エッセイ  - 麗しの磐梯 -

「心豊かな日々」をテーマに、エッセイやスケッチを楽しみ、こころ穏やかに生活したい。

感動の風花

2016-02-27 | 日々の生活

  眺める今朝の庭は、夜半に降り積もった淡雪に朝日が燦然と輝き、心が洗われる思いだ。

 書斎からの景色はいつも心のやすらぎだが、今年は雪が少なく、味気ない庭の木々は久々の雪を待っていたかのようだ。

 

 雪を踏んで庭へ出ると風はない。真上の桐の枝を見上げると、青空に薄いもやが流れひときわ美しかった。

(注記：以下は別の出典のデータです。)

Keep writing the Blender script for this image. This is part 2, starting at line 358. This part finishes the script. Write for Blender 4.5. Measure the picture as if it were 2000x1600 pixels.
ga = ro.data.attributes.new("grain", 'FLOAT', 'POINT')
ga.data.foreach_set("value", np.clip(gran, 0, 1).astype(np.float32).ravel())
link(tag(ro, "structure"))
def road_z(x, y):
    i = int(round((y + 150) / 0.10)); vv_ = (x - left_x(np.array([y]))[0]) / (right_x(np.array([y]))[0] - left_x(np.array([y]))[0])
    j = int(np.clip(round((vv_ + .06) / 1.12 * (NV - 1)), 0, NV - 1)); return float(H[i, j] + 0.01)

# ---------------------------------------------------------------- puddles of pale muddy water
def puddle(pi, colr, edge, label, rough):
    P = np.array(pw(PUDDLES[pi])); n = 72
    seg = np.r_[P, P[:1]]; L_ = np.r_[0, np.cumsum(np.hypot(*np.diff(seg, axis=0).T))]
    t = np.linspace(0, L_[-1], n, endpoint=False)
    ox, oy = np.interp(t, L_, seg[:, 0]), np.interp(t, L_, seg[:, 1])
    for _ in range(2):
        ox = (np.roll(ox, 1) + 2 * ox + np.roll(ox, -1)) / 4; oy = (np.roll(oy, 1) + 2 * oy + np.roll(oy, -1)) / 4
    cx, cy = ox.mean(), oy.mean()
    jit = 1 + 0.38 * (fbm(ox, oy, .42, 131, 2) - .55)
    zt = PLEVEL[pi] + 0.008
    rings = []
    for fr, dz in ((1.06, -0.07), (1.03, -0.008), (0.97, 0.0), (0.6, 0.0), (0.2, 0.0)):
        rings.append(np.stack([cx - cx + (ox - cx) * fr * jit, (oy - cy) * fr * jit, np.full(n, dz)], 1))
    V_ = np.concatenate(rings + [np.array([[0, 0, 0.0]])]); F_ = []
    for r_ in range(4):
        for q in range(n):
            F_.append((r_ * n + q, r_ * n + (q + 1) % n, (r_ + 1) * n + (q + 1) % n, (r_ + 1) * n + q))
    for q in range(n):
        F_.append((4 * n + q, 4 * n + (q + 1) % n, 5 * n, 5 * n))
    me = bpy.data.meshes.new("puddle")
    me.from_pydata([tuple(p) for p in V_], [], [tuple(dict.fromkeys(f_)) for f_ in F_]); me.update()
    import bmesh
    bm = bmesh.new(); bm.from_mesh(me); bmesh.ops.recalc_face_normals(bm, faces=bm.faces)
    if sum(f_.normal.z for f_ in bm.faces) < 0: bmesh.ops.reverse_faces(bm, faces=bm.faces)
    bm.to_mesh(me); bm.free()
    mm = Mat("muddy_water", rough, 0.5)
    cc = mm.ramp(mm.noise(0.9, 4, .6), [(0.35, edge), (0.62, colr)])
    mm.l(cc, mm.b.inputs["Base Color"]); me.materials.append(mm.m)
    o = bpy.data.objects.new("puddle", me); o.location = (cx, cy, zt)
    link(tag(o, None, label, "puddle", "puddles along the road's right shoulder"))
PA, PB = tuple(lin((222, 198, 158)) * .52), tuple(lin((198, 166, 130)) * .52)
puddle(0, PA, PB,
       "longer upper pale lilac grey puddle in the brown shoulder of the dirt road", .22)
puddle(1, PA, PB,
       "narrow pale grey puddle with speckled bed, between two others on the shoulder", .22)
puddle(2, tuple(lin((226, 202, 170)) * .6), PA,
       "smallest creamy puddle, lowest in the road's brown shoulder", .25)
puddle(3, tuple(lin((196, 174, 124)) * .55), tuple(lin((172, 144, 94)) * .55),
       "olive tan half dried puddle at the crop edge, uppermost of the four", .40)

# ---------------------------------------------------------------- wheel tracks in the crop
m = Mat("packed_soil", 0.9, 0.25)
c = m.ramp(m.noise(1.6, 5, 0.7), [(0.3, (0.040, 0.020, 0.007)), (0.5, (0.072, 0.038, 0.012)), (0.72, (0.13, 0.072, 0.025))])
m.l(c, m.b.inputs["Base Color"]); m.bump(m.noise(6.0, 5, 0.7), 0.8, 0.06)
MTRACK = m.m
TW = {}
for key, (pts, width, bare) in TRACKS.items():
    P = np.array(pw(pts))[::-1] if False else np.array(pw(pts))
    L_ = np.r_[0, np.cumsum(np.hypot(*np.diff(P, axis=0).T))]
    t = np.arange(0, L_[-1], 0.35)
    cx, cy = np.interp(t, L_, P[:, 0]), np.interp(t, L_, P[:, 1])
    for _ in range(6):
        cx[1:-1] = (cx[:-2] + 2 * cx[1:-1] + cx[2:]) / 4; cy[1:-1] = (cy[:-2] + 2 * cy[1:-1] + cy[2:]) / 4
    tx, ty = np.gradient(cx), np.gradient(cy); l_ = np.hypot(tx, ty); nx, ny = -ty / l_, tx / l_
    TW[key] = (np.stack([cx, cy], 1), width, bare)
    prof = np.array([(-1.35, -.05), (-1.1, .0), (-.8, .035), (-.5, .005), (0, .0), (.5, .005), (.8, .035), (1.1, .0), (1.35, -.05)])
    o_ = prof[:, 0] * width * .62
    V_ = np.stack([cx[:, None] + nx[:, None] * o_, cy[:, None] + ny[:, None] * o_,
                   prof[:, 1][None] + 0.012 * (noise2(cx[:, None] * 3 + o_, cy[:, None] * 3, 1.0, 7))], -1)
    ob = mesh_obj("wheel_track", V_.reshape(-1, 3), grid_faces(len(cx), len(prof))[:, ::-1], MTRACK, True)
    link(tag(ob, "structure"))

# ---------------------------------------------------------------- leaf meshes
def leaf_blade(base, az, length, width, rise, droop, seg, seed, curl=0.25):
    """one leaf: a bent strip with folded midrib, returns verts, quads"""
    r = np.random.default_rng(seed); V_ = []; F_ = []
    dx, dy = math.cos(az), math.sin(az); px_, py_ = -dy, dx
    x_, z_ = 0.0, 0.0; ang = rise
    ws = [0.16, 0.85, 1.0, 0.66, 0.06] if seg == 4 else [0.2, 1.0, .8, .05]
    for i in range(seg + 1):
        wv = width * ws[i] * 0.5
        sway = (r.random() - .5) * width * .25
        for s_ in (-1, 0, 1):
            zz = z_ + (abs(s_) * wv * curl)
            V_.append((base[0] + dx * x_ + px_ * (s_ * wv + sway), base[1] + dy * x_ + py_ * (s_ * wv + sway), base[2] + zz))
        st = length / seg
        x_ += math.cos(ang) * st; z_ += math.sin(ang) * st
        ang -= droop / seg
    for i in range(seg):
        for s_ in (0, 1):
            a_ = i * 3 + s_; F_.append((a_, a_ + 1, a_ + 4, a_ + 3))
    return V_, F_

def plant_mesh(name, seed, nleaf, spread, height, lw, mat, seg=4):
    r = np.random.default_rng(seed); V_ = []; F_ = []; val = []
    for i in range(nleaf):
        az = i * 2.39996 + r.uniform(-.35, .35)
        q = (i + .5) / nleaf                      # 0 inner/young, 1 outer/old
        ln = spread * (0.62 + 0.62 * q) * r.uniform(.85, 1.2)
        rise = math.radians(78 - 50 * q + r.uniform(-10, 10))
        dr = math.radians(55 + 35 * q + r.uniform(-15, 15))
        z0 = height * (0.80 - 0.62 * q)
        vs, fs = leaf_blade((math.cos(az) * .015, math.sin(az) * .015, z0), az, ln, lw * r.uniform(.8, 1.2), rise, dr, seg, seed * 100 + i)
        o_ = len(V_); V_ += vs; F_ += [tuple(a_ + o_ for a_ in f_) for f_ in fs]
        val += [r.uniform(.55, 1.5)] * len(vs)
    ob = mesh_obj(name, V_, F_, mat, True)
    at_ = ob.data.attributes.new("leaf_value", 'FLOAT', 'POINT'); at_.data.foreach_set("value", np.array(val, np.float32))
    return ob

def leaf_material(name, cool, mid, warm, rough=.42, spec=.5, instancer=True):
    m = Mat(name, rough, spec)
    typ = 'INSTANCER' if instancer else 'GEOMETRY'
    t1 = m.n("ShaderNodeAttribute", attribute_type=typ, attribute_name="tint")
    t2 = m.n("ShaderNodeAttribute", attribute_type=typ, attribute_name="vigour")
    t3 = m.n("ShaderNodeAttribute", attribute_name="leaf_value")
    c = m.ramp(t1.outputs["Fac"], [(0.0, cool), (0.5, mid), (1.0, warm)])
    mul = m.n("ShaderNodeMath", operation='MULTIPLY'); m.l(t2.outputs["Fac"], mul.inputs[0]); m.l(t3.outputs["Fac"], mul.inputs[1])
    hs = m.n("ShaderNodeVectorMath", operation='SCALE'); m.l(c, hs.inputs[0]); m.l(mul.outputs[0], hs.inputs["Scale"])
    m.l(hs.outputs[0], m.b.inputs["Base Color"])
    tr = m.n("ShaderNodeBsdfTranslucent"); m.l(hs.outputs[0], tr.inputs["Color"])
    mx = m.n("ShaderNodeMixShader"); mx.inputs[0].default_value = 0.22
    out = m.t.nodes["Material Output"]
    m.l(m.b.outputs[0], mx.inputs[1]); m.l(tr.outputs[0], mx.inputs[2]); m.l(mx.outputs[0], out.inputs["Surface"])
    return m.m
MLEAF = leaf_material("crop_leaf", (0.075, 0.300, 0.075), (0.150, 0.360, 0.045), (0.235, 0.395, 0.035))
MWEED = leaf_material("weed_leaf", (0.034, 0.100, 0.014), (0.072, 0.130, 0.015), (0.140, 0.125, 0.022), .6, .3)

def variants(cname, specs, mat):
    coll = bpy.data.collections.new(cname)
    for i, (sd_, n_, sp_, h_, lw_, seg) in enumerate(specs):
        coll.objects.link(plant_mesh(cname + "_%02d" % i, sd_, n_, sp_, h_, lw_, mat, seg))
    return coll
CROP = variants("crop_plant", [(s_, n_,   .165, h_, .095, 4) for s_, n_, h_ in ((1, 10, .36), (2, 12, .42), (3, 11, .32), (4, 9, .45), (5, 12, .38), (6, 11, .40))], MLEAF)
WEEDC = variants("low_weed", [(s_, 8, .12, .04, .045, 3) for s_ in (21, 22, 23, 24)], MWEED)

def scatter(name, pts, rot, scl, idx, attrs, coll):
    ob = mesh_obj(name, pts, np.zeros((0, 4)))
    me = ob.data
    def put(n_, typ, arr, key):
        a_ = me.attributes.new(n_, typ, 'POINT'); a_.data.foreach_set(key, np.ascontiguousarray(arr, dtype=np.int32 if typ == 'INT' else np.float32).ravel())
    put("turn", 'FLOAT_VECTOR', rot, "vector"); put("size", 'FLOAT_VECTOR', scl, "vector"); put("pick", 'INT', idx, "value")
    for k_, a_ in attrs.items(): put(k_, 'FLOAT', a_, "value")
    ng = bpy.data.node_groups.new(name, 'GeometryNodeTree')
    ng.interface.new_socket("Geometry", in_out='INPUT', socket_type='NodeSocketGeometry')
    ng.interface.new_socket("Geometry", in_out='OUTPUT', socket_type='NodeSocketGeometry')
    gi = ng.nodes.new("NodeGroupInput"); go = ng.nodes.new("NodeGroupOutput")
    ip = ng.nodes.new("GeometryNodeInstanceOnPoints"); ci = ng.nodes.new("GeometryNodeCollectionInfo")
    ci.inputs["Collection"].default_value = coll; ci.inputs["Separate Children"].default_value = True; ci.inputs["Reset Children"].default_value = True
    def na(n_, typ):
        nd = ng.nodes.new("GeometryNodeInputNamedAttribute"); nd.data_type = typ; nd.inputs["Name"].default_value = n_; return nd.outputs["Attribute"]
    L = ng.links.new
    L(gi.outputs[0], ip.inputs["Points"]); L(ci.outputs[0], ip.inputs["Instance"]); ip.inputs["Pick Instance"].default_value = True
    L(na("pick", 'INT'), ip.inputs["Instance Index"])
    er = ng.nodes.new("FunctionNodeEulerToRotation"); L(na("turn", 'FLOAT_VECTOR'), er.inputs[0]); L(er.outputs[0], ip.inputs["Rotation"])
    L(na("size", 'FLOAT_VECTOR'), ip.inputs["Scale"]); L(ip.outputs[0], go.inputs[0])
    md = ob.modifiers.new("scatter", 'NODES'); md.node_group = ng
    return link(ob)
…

 枝の雪は陽の光に枝を離れ、ときおり粉のようにちらちら舞い落ちた。

 この砕け散る美しい雪の粉の輝きに、感動のシャターを切った。 これを風花(かざはな)というのだろうか。

 自然の織りなすこの感動は、冷たい澄みきった空気を温める春の光から生まれたのだろう。

 でも、この輝く雪のドラマはわずかの時の流れに消えてしまった。

 

 ひととき眼に映ったあの美しい感動の記憶をたどった。

 ”我が生何処より来たり 去って何処にかゆく”と、良寛の根源的な問いが浮かんだ。